Thu, Mar 25, 2010 - Page 7 News List

Guantanamo men arrive in Georgia and Switzerland


Two ethnic Uighurs from China freed from the US prison at Guantanamo Bay have arrived in Switzerland, Swiss authorities said yesterday, after the two were granted asylum despite China’s opposition.

The Swiss federal government and local authorities in the canton of Jura said the pair, who were not named, arrived on Tuesday.

“The two Uighurs with Chinese citizenship, who were granted admission for humanitarian reasons by Switzerland, have arrived in canton Jura,” the federal government said in a statement.

China had warned after Switzerland formally decided to take in the two ethnic Uighurs last month that the move would “surely undermine” bilateral relations.
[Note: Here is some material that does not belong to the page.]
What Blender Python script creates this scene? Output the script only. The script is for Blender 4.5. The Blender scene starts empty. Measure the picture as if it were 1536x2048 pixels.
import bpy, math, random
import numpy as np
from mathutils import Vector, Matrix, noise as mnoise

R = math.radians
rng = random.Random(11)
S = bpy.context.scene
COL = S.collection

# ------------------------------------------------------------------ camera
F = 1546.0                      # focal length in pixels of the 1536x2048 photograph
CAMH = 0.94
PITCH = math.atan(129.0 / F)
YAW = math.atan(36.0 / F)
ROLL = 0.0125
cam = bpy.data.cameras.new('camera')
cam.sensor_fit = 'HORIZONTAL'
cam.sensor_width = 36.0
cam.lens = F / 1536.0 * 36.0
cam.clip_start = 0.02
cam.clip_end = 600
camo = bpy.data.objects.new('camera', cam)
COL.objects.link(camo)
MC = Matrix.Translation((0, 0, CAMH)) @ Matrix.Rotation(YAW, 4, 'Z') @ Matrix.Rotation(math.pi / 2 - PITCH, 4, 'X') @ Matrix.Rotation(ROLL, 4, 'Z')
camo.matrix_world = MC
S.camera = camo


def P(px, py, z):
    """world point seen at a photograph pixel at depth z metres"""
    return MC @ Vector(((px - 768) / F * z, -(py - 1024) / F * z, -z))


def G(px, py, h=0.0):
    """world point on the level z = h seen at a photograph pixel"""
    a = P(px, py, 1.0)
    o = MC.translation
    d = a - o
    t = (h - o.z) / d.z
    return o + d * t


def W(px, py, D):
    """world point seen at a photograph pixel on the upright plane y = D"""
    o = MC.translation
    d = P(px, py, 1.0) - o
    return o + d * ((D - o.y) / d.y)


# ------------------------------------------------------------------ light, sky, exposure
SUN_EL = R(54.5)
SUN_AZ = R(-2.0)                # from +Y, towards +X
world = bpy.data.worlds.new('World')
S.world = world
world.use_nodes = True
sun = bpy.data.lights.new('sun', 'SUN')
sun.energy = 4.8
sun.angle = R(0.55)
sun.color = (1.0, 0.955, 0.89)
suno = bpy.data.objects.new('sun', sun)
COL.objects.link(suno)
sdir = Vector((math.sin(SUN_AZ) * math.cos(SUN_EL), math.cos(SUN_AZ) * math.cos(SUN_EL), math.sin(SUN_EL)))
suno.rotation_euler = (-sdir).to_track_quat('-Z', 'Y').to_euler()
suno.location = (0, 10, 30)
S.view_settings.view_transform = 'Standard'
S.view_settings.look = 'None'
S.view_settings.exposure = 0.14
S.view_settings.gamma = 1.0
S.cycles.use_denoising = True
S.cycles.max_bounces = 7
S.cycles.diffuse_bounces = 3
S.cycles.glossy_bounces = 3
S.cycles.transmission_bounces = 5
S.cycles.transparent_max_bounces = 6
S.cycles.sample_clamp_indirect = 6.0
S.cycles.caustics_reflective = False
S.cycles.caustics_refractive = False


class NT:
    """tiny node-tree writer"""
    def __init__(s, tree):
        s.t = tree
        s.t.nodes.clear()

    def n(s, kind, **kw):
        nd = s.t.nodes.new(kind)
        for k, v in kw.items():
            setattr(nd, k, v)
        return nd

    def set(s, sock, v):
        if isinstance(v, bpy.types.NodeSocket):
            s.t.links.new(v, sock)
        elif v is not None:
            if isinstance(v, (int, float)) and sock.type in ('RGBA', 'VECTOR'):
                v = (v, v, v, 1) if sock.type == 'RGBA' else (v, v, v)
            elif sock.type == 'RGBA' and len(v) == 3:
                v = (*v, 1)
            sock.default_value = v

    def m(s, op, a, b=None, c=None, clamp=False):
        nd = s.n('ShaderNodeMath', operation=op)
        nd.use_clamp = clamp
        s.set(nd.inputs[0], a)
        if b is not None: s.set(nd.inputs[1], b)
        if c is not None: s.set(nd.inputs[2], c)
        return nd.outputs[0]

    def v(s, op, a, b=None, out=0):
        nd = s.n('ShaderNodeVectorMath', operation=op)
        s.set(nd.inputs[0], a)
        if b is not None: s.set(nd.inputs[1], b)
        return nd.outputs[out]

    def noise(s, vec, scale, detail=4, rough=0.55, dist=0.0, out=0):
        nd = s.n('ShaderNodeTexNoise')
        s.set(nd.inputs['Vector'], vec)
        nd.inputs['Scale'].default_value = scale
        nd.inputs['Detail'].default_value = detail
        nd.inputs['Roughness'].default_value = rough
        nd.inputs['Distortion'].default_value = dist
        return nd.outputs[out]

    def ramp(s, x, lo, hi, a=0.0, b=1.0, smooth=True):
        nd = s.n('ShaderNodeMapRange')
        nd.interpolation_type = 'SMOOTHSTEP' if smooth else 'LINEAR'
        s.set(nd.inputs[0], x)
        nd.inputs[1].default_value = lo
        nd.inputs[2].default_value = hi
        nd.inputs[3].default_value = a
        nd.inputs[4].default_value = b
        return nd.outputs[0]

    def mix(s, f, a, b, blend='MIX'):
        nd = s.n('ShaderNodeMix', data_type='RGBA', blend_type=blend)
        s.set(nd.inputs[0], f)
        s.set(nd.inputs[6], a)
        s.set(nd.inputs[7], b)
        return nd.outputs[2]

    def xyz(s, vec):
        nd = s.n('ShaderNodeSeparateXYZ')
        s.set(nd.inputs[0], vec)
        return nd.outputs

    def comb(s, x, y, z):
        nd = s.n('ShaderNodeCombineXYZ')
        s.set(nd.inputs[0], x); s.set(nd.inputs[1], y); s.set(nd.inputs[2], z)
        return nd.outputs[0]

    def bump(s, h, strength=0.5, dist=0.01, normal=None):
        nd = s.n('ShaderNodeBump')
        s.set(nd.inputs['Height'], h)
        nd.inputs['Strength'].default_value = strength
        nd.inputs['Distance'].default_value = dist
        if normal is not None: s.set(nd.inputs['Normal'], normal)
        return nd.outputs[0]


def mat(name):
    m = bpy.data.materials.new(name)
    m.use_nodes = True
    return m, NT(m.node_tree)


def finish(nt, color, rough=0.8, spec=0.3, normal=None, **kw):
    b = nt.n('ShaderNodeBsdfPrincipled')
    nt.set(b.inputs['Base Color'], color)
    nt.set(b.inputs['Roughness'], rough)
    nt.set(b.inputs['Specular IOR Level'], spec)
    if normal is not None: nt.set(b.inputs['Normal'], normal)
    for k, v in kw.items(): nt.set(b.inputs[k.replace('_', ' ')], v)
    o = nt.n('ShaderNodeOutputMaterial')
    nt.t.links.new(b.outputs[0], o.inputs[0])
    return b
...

The US also transferred three Guantanamo detainees to Georgia on Tuesday in a boost to US President Barack Obama’s efforts to shutter the prison, US and Georgian officials said.
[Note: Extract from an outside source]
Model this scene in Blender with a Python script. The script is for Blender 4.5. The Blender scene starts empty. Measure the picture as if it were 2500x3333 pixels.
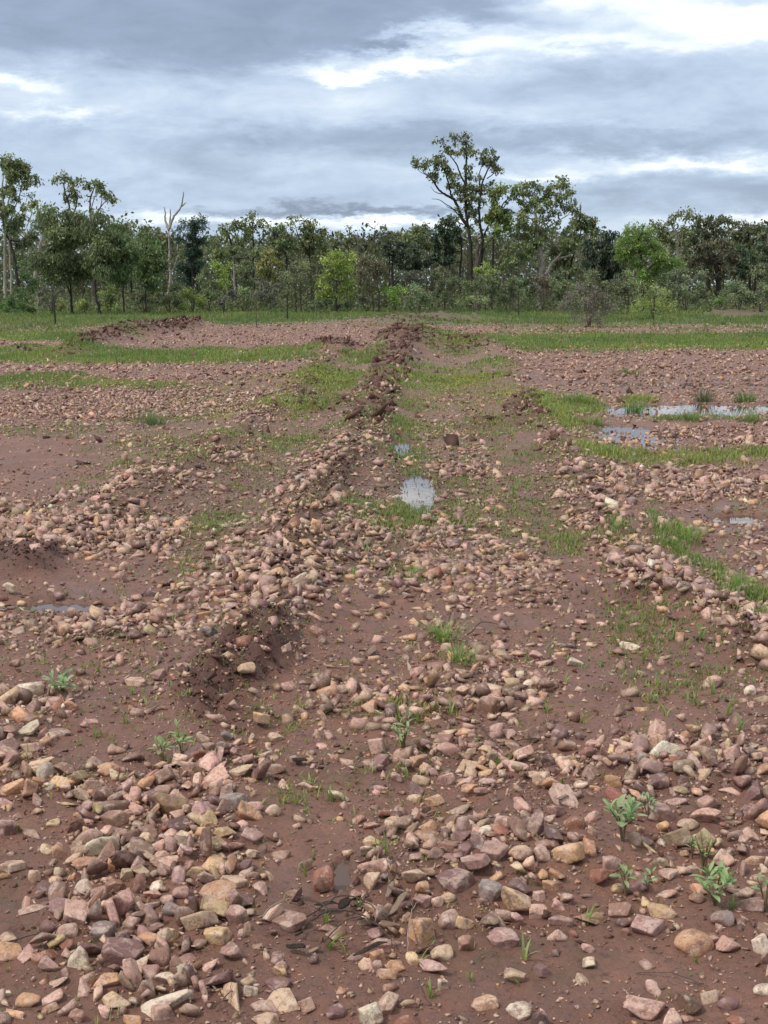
import bpy, bmesh, math, random
import numpy as np
from mathutils import Vector, Matrix, Euler

random.seed(7)
rng = np.random.default_rng(7)
scene = bpy.context.scene
COL = scene.collection

# ------------------------------------------------------------------ camera
F = 4300.0                      # focal length in photograph pixels (2500 x 3333)
CAMZ = 1.6
PITCH = math.atan(731.5 / F)
cam_data = bpy.data.cameras.new('camera')
cam = bpy.data.objects.new('camera', cam_data)
COL.objects.link(cam)
cam.location = (0, 0, CAMZ)
cam.rotation_euler = (math.pi / 2 - PITCH, 0, 0)
cam_data.sensor_fit = 'VERTICAL'
cam_data.sensor_height = 36.0
cam_data.lens = F / 3333.0 * 36.0
cam_data.clip_start = 0.05
cam_data.clip_end = 6000
scene.camera = cam

# ------------------------------------------------------------------ light
SUN_EL, SUN_AZ = math.radians(56), math.radians(-115)     # azimuth measured from +Y towards +X
SUN_ENERGY = 1.5
SKY_LIFT = 0.7
EXPOSURE = 0.76
world = bpy.data.worlds.new('World')
scene.world = world
world.use_nodes = True
wt = world.node_tree
wt.nodes.clear()


class NB:
    """small node helper"""
    def __init__(self, tree):
        self.t = tree

    def node(self, kind, **kw):
        n = self.t.nodes.new(kind)
        for k, v in kw.items():
            setattr(n, k, v)
        return n

    def put(self, sock, v):
        if isinstance(v, bpy.types.NodeSocket):
            self.t.links.new(v, sock)
        else:
            try:
                sock.default_value = v
            except Exception:
                sock.default_value = (v[0], v[1], v[2], 1.0)

    def math(self, op, a, b=0.0, c=None, clamp=False):
        n = self.node('ShaderNodeMath', operation=op, use_clamp=clamp)
        self.put(n.inputs[0], a)
        if len(n.inputs) > 1:
            self.put(n.inputs[1], b)
        if c is not None:
            self.put(n.inputs[2], c)
        return n.outputs[0]

    def vmath(self, op, a, b=(0, 0, 0)):
        n = self.node('ShaderNodeVectorMath', operation=op)
        self.put(n.inputs[0], a)
        self.put(n.inputs[1], b)
        return n.outputs[0]

    def noise(self, vec, scale, detail=4, rough=0.5, dist=0.0, color=False):
        n = self.node('ShaderNodeTexNoise')
        self.put(n.inputs['Vector'], vec)
        n.inputs['Scale'].default_value = scale
        n.inputs['Detail'].default_value = detail
        n.inputs['Roughness'].default_value = rough
        n.inputs['Distortion'].default_value = dist
        return n.outputs['Color' if color else 'Fac']

    def ramp(self, fac, stops, interp='LINEAR'):
        n = self.node('ShaderNodeValToRGB')
        n.color_ramp.interpolation = interp
        el = n.color_ramp.elements
        while len(el) < len(stops):
            el.new(0.5)
        for e, (p, c) in zip(el, stops):
            e.position = p
            e.color = (c, c, c, 1) if isinstance(c, (int, float)) else (c[0], c[1], c[2], 1)
        self.put(n.inputs[0], fac)
        return n.outputs[0]

    def mix(self, fac, a, b, mode='MIX'):
        n = self.node('ShaderNodeMix', data_type='RGBA', blend_type=mode)
        self.put(n.inputs[0], fac)
        self.put(n.inputs[6], a if isinstance(a, bpy.types.NodeSocket) else (*a[:3], 1))
        self.put(n.inputs[7], b if isinstance(b, bpy.types.NodeSocket) else (*b[:3], 1))
        return n.outputs[2]


w = NB(wt)
tc = w.node('ShaderNodeTexCoord').outputs['Generated']
sep = w.node('ShaderNodeSeparateXYZ')
wt.links.new(tc, sep.inputs[0])
sx_, sy_, sz_ = sep.outputs
stretch = w.vmath('MULTIPLY', tc, (1.0, 1.0, 5.0))
warp1 = w.noise(stretch, 5.0, 4, 0.6, 0, color=True)
warp2 = w.noise(w.vmath('MULTIPLY', tc, (1.0, 1.0, 3.0)), 19.0, 7, 0.66, 0, color=True)
ws1 = w.node('ShaderNodeSeparateColor'); wt.links.new(warp1, ws1.inputs[0])
ws2 = w.node('ShaderNodeSeparateColor'); wt.links.new(warp2, ws2.inputs[0])
az = w.math('ARCTAN2', sx_, sy_)
az = w.math('MULTIPLY_ADD', w.math('SUBTRACT', ws1.outputs[0], 0.5), 0.10, az)
az = w.math('MULTIPLY_ADD', w.math('SUBTRACT', ws2.outputs[0], 0.5), 0.11, az)
el_ = w.math('MULTIPLY_ADD', w.math('SUBTRACT', ws1.outputs[1], 0.5), 0.020, sz_)
el_ = w.math('MULTIPLY_ADD', w.math('SUBTRACT', ws2.outputs[1], 0.5), 0.038, el_)
BLOBS = [  # x, y (1659 wide picture of the sky), half width, half height, amount
    (870, 168, 180, 26, .50), (760, 190, 120, 12, .35), (1120, 130, 130, 30, .32),
    (1420, 85, 230, 34, .29), (1600, 120, 130, 30, .32), (1590, 20, 120, 20, .25), (1180, 60, 160, 18, .30), (1300, 140, 200, 22, .25), (950, 110, 120, 10, .3),
    (40, 220, 100, 18, .42), (170, 268, 110, 14, .32), (20, 100, 60, 10, .25), (600, 235, 500, 30, .12), (1100, 270, 600, 30, .06),
    (1480, 368, 230, 18, .46), (1150, 388, 120, 9, .25), (600, 482, 330, 12, .42), (950, 492, 200, 9, .32), (1620, 480, 150, 10, .5),
    (1450, 90, 360, 80, .16), (480, 80, 620, 85, -.36), (350, 140, 300, 30, -.10), (720, 322, 420, 30, -.20), (760, 462, 250, 8, -.55),
    (1320, 320, 260, 22, -.20), (1450, 425, 320, 26, -.16), (850, 130, 70, 10, -.35), (960, 158, 60, 7, -.3), (1000, 60, 120, 20, -.2),
]
acc = None
for (bx, by, bw, bh, am) in BLOBS:
    a0 = (bx * 1.507 - 1250) / F
    e0 = (620 - by) * 1.507 / F
    dx = w.math('MULTIPLY', w.math('SUBTRACT', az, a0), F / (bw * 1.507))
    dy = w.math('MULTIPLY', w.math('SUBTRACT', el_, e0), F / (bh * 1.507))
    r2 = w.math('ADD', w.math('MULTIPLY', dx, dx), w.math('MULTIPLY', dy, dy))
    g = w.math('MULTIPLY', w.math('EXPONENT', w.math('MULTIPLY', r2, -0.8)), am)
    acc = g if acc is None else w.math('ADD', acc, g)
n_big = w.noise(stretch, 3.0, 6, 0.62, 0.4)
n_fine = w.noise(w.vmath('MULTIPLY', tc, (1.0, 1.0, 3.2)), 13.0, 9, 0.62, 0.35)
tone = w.math('ADD', acc, 0.485)
tone = w.math('MULTIPLY_ADD', w.math('SUBTRACT', n_big, 0.5), 0.28, tone)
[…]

“We are grateful to the government of Georgia for joining their efforts to close the detention facility at Guantanamo Bay,” US State Department spokesman Philip Crowley said.

The transfer was believed to be the first time Georgia has accepted prisoners from Guantanamo.

Obama has pledged to close the controversial detention facility, but his administration has prodded allies, often in vain, to take in prisoners cleared of charges who cannot be returned to their home countries, and faced stern opposition at home to transfer them to US soil.

Georgian Interior Ministry spokesman Shota Utiashvili said three people “from Middle Eastern countries arrived in Georgia [on Tuesday] morning.”

“They will be free, they will live like normal citizens and they will have permanent contacts with their families,” Utiashvili said.

Utiashvili declined to elaborate on the background or identity of the former prisoners, but said they would not be allowed to leave the former Soviet republic.

Georgian National Security Council chief Eka Tkeshelashvili said Tbilisi agreed to accept the inmates as part of its efforts to build stronger ties with Washington.